What you should do: Using the listing below, set down each line from the line containing "M_void = simple('dark_interior', (.008, .008, .009), .95, bmp=0)" through the line containing "dirt=(.025, .03, .04))", both ends included, exactly and with nothing added.

══ Record set

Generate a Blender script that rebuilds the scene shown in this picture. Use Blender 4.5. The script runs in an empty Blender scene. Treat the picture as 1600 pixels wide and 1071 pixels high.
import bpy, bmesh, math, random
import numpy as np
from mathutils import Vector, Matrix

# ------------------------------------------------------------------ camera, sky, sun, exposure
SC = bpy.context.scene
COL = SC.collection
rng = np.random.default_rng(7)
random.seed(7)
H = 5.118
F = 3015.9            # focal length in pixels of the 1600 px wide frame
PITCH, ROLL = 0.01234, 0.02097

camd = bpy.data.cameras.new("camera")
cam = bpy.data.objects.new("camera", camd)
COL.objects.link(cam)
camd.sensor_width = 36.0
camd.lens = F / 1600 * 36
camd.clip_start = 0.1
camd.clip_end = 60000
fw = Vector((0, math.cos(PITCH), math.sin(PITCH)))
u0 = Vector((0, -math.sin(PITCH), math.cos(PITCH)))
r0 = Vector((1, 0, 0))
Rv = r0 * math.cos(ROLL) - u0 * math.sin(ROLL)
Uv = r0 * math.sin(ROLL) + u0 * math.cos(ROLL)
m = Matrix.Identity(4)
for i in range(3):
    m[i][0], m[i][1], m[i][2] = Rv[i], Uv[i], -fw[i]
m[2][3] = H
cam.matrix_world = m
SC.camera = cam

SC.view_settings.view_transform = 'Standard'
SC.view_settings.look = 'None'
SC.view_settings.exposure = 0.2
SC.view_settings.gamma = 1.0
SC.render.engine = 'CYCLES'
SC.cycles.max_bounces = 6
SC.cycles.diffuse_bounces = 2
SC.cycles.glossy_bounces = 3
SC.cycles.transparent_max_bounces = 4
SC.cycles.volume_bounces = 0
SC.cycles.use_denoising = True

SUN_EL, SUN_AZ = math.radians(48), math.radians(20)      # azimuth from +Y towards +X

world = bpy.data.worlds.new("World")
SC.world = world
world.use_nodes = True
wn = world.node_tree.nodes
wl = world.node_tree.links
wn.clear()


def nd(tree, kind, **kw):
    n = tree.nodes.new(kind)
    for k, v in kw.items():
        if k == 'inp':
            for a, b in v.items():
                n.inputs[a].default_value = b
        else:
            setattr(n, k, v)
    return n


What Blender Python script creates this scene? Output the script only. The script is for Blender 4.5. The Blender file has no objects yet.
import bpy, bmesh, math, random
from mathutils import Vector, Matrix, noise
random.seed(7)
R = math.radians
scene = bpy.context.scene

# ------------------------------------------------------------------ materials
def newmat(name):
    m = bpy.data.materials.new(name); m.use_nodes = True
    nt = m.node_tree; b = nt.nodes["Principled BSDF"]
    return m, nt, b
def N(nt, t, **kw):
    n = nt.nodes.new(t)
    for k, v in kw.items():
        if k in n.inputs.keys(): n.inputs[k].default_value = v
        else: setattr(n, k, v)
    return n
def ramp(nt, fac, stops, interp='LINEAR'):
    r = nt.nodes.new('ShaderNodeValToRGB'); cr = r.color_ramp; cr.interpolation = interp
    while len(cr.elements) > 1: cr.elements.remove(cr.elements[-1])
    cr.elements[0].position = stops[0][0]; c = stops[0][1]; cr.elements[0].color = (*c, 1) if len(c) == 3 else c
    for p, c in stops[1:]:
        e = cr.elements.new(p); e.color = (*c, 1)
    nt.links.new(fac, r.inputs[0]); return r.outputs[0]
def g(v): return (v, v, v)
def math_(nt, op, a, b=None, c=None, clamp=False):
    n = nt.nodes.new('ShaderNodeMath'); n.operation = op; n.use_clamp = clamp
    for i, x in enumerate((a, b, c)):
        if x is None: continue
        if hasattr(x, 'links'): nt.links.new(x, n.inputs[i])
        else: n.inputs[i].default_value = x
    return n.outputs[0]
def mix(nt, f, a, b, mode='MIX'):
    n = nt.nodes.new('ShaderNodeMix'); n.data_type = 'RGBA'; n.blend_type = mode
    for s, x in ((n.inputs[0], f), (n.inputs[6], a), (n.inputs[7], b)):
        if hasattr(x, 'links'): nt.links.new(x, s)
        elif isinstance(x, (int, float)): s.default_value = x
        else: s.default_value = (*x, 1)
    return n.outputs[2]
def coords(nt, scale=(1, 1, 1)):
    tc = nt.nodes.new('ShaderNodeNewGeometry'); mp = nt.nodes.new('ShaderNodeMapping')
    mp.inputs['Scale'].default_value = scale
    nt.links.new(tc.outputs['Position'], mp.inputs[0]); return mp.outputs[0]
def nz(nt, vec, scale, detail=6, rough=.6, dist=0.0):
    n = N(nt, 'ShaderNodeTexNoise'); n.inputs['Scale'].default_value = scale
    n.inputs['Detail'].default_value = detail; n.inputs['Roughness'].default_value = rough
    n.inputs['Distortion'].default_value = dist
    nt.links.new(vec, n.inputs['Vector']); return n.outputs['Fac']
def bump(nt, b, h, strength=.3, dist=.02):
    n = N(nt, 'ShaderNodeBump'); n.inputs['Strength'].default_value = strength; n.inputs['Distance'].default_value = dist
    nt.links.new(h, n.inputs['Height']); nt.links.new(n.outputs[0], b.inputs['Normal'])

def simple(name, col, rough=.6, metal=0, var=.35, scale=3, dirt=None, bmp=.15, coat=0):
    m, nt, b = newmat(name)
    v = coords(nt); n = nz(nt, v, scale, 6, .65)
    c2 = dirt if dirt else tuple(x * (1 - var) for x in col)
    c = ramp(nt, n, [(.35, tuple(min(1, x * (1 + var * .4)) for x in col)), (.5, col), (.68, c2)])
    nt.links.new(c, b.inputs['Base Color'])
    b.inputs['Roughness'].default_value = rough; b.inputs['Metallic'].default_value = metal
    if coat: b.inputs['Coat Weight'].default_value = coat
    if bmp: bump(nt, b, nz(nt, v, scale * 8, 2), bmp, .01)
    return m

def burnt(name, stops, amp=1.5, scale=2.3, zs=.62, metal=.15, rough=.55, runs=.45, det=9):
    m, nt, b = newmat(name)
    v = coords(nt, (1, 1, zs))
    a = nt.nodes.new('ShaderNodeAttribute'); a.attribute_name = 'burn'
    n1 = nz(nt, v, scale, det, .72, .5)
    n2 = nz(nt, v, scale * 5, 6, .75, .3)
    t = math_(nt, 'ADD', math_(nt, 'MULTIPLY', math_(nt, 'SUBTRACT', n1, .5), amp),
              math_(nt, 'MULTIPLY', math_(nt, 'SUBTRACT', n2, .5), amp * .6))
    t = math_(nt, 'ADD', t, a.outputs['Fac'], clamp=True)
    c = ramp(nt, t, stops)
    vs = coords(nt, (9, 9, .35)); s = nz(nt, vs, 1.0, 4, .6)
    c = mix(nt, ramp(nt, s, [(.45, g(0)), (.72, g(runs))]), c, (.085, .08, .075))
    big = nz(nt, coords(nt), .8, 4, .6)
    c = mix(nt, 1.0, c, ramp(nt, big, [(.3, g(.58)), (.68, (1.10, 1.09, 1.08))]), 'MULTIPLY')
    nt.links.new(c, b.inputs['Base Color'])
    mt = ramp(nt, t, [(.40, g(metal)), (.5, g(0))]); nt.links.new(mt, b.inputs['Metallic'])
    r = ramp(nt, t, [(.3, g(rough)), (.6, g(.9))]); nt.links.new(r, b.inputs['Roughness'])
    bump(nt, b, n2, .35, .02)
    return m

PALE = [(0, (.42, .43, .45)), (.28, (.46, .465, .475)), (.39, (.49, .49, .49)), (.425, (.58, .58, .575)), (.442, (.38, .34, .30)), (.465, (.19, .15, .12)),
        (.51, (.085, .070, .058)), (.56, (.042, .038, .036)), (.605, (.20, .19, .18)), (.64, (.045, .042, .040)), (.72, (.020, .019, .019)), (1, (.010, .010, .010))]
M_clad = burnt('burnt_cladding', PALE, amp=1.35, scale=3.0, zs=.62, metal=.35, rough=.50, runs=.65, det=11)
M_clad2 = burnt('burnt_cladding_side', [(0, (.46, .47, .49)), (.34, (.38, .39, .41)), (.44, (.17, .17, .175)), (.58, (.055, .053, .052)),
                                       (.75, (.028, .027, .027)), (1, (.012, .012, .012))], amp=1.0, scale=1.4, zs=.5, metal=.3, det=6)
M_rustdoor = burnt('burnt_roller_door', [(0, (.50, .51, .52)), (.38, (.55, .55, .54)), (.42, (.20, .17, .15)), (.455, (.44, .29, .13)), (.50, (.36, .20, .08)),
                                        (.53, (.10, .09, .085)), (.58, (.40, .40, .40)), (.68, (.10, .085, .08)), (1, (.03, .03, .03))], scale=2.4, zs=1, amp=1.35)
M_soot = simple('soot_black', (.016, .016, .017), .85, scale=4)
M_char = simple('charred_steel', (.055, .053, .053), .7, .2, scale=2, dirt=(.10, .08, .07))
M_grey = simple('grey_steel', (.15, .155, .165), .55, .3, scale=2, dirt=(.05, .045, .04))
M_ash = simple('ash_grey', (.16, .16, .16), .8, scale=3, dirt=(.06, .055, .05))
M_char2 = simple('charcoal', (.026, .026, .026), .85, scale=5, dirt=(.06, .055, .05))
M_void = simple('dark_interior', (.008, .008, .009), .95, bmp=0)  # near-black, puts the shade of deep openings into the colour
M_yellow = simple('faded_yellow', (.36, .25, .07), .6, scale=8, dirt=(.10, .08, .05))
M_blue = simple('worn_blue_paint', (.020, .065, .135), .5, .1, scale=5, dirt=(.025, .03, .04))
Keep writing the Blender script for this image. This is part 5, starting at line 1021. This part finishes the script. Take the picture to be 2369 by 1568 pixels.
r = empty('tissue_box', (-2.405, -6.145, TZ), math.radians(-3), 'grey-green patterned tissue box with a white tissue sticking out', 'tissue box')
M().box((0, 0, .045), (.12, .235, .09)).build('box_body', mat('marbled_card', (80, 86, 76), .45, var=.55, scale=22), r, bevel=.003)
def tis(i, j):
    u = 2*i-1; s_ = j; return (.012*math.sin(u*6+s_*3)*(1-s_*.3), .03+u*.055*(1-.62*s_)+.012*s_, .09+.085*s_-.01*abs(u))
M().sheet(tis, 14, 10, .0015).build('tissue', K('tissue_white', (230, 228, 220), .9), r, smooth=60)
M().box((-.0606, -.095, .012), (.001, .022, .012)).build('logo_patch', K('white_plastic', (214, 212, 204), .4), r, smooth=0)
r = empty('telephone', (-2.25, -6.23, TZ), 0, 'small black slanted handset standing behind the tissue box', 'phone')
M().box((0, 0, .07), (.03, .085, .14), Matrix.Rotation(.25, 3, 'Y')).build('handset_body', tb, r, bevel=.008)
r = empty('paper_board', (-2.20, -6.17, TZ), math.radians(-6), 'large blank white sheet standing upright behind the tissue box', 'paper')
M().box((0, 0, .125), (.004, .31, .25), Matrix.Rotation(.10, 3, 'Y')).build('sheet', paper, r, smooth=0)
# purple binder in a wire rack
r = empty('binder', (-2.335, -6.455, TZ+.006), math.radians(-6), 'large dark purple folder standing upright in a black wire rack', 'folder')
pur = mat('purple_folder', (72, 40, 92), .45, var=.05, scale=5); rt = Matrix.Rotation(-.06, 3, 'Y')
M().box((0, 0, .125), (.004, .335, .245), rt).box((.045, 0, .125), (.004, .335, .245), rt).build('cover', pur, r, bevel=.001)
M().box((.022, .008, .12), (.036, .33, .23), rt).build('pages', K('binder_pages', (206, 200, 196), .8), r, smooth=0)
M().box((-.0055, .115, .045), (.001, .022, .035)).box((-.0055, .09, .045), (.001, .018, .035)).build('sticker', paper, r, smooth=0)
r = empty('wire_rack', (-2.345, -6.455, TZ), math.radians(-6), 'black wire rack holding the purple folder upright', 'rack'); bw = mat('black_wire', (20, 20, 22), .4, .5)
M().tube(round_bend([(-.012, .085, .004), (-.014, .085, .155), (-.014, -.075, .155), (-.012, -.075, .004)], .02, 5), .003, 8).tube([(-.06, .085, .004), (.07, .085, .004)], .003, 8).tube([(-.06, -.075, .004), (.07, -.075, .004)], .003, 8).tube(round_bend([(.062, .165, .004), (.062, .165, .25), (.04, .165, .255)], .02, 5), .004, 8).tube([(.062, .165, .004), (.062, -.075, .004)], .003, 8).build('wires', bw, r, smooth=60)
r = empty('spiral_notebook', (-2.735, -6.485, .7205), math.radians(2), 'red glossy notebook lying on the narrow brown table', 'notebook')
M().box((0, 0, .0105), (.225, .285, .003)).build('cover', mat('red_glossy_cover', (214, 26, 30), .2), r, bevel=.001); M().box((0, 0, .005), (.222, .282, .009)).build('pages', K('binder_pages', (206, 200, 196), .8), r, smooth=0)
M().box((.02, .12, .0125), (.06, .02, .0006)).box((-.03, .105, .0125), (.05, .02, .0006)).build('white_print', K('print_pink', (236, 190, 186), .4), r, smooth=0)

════

Task answer:
M_void = simple('dark_interior', (.008, .008, .009), .95, bmp=0)  # near-black, puts the shade of deep openings into the colour
M_yellow = simple('faded_yellow', (.36, .25, .07), .6, scale=8, dirt=(.10, .08, .05))
M_blue = simple('worn_blue_paint', (.020, .065, .135), .5, .1, scale=5, dirt=(.025, .03, .04))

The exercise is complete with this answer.